From the very first track of Peterson's own composition Kelly's Blues, Oscar's influence Is evident with Öhman exhibiting quicksilver runs and dancing arpeggios. There is another Peterson gem on the album and that is When Summer Comes which derives from his album A Royal Wedding Suite, written to celebrate the wedding of Prince Charles and Princess Diana. Öhman delivers a thoughtful rendition of the tune which showcases his communicative suppleness.

While no new ground is broken by the trio, nevertheless they demonstrate a sympathetic and open-minded partnership, which is evident on the title track Dave Brubeck's The Duke with bassist Hans Backenroth especially forceful. The Duke's own Squatty Roo follows along in swinging fashion, in which the band builds the tune from its origins, with Backenroth again showing his strong tone and nimble fingering.

It should not be surprising that this trio boasts excellent musical credentials, as Sweden has had a jazz culture that goes back to the 1920s.
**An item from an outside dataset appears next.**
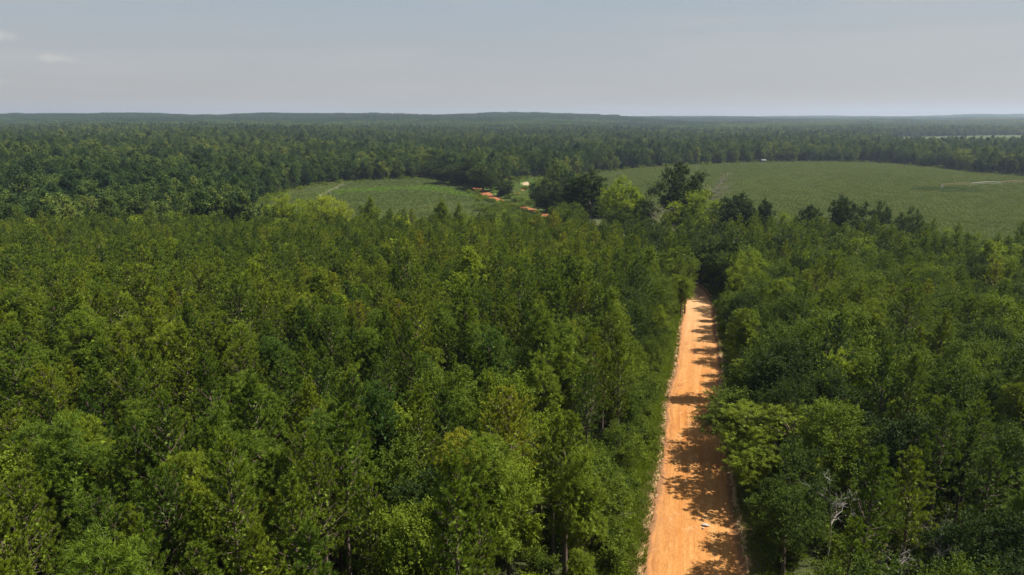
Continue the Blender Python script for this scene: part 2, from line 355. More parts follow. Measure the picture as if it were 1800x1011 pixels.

The golden age for jazz in Sweden may have been in the 1950s, when such musicians as baritone sax man Lars Gullen, singer Alice Babs, and altoist Arne Domn‚rus gained international recognition. Additionally Sweden attracted many US expatriate jazz musicians, including drummer Joe Harris and trumpeter Benny Bailey. So when the trio launches into its swinging version of The Best Things In Life Are Free with rhythmic attack, or the little heard John Lewis ballad Afternoon In Paris that is perceptive and coherent, the Swedish jazz tradition continues.

This is a cheerful little earful of an album, by a trio that has a particular grasp of jazz convention.